▸ Given exercise
Scan the following material for the string "Blender" and copy each line in which it appears.

▸ Input for this task
━━━━━━━━━━━━━━━━━━━━━━━━━━━━━━

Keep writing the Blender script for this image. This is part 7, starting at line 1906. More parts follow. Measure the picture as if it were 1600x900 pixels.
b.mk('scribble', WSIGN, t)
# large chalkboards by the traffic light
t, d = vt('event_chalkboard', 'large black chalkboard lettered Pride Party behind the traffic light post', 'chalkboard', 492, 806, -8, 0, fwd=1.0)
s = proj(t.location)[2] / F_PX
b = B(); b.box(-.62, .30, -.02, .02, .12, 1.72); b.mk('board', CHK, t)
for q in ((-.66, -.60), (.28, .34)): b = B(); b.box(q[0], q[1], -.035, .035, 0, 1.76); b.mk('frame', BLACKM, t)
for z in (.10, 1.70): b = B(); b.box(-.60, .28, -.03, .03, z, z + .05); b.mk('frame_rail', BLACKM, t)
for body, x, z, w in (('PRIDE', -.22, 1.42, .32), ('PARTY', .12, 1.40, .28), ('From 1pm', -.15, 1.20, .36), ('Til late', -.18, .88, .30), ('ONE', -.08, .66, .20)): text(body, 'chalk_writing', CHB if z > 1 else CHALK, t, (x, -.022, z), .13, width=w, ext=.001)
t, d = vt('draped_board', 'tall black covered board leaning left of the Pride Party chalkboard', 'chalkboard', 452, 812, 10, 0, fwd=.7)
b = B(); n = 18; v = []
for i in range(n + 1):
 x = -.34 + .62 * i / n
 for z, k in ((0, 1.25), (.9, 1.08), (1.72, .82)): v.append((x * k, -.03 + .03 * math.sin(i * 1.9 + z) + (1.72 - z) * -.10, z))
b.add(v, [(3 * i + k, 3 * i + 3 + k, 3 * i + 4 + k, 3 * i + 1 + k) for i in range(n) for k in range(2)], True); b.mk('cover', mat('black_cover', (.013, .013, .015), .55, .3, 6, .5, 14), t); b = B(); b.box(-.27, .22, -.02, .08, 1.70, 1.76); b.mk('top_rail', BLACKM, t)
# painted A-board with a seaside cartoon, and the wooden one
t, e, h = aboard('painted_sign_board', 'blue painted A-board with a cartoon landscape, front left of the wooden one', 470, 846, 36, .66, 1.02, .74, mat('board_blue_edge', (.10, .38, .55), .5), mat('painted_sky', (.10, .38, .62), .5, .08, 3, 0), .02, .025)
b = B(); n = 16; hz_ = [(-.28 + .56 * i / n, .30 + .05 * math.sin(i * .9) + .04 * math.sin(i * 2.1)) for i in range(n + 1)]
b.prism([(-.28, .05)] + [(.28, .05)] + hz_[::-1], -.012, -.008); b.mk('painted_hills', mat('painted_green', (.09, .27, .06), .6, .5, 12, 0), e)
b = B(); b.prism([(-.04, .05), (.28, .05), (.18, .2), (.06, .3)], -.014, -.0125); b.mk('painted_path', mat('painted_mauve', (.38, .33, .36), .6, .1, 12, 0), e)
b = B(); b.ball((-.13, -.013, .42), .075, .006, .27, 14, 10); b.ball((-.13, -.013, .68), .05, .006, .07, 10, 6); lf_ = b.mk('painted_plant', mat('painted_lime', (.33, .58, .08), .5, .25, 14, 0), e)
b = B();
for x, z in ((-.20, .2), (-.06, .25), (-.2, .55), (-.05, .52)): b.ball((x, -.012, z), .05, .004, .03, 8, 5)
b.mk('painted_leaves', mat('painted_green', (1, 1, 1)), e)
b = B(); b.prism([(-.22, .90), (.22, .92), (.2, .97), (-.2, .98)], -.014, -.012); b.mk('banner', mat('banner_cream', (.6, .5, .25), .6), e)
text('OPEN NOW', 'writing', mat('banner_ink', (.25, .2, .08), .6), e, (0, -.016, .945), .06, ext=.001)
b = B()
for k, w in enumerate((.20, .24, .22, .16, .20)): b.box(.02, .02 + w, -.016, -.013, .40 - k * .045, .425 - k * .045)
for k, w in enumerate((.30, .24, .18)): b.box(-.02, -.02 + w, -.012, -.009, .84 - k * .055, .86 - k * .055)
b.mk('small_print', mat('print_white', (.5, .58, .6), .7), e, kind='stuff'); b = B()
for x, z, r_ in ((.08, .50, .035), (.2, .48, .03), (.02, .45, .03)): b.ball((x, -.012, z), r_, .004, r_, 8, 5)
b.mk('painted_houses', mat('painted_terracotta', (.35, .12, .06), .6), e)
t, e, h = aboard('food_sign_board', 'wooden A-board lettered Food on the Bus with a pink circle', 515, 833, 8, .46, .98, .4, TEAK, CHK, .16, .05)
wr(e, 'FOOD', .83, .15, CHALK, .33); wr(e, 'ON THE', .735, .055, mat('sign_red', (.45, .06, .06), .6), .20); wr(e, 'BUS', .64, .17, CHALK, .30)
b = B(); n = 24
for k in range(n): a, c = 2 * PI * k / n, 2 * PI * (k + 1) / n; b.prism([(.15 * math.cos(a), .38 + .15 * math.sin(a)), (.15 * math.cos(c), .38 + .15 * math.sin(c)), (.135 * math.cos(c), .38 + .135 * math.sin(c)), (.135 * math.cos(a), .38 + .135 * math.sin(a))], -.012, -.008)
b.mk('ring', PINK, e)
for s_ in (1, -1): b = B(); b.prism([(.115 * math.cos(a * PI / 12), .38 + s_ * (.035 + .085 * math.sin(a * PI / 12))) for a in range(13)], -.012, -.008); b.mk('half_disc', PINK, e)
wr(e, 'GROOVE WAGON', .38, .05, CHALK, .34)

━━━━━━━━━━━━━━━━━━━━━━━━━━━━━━

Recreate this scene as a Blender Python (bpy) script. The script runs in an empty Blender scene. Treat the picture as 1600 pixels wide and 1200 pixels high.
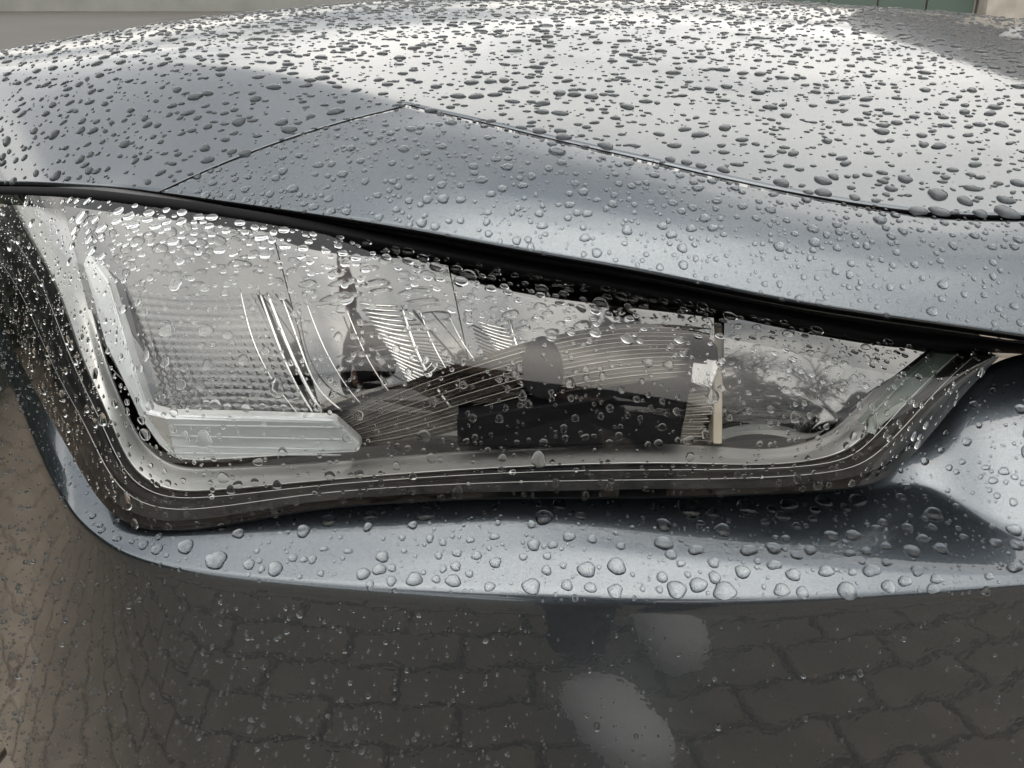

━━━━━━━━━━━━━━━━━━━━━━━━━━━━━━

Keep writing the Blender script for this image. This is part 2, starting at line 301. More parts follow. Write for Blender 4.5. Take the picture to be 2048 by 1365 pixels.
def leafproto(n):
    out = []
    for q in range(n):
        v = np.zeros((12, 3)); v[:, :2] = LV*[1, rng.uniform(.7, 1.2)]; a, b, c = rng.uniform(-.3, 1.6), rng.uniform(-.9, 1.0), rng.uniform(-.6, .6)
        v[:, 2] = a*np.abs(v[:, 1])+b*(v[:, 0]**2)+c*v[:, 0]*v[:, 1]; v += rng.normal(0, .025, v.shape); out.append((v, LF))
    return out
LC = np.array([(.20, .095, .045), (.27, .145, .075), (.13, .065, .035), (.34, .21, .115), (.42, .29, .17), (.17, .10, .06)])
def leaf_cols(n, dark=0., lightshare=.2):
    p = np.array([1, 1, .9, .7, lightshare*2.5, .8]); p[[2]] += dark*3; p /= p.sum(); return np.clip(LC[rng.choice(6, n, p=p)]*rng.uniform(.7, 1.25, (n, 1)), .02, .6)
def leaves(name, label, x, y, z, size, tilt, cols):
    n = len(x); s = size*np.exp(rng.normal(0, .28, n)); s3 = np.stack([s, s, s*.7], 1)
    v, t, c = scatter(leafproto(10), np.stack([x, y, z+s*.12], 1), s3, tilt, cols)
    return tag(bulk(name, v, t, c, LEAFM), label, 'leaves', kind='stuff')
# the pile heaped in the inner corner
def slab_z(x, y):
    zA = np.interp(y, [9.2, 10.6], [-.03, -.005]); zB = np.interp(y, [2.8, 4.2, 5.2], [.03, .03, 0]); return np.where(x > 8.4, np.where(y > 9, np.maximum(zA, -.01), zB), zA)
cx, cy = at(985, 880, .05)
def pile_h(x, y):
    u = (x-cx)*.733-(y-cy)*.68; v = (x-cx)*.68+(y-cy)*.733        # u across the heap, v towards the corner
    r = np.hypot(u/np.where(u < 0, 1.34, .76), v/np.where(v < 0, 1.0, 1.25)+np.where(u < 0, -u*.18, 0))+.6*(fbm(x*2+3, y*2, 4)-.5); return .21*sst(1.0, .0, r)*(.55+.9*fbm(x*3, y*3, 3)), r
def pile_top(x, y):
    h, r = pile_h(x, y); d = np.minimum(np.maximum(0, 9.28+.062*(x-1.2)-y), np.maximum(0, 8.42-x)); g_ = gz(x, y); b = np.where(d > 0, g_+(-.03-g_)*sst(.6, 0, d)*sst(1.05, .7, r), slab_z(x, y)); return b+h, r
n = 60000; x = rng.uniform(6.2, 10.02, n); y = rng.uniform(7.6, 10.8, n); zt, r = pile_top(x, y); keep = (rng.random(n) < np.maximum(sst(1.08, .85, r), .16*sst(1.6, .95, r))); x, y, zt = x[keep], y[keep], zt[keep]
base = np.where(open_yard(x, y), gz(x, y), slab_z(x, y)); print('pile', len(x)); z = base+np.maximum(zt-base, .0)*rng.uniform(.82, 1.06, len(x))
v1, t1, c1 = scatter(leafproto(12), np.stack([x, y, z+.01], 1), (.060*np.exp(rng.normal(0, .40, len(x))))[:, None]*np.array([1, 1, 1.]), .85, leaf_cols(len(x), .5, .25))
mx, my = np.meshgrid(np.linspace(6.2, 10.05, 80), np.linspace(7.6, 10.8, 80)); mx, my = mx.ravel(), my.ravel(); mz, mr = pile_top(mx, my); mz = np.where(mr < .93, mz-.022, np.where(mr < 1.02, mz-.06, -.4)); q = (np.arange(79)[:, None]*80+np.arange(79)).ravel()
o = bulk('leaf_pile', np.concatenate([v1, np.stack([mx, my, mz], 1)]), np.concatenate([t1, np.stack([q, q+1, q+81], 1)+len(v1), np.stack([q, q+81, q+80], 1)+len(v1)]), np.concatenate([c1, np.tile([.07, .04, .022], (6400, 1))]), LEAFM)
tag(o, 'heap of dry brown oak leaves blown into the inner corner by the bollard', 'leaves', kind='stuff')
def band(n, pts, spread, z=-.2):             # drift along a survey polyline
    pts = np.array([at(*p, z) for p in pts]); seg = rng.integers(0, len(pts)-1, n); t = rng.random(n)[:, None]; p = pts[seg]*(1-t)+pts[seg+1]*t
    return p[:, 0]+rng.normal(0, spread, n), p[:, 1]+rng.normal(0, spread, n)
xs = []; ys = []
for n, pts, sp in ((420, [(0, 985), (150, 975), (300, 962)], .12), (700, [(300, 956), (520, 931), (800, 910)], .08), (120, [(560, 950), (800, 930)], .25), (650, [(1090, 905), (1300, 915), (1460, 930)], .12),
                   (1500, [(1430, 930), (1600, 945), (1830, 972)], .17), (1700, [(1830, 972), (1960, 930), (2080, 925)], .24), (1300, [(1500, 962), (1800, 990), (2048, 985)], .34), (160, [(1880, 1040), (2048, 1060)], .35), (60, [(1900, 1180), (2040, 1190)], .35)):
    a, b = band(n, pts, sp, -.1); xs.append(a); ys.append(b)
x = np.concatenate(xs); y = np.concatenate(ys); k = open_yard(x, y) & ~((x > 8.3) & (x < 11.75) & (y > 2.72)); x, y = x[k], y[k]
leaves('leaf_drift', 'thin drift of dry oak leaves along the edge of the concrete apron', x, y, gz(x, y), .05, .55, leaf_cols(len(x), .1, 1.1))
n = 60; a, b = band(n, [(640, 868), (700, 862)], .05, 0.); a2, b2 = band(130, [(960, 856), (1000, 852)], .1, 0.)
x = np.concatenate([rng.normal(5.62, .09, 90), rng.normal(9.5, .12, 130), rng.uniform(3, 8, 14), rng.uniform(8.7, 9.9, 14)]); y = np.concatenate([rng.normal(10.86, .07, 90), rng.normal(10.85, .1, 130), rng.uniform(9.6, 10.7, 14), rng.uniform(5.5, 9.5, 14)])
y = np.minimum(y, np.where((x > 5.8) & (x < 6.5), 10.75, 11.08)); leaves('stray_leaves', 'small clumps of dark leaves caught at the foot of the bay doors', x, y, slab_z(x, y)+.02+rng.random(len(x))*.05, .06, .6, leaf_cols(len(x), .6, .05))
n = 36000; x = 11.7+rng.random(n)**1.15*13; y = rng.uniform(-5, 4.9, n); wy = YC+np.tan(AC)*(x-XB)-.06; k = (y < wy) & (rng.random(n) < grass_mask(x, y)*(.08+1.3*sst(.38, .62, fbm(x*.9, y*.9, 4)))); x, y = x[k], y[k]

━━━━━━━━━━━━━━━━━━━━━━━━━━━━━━

▸ Reply to the exercise
Keep writing the Blender script for this image. This is part 7, starting at line 1906. More parts follow. Measure the picture as if it were 1600x900 pixels.
Recreate this scene as a Blender Python (bpy) script. The script runs in an empty Blender scene. Treat the picture as 1600 pixels wide and 1200 pixels high.
Keep writing the Blender script for this image. This is part 2, starting at line 301. More parts follow. Write for Blender 4.5. Take the picture to be 2048 by 1365 pixels.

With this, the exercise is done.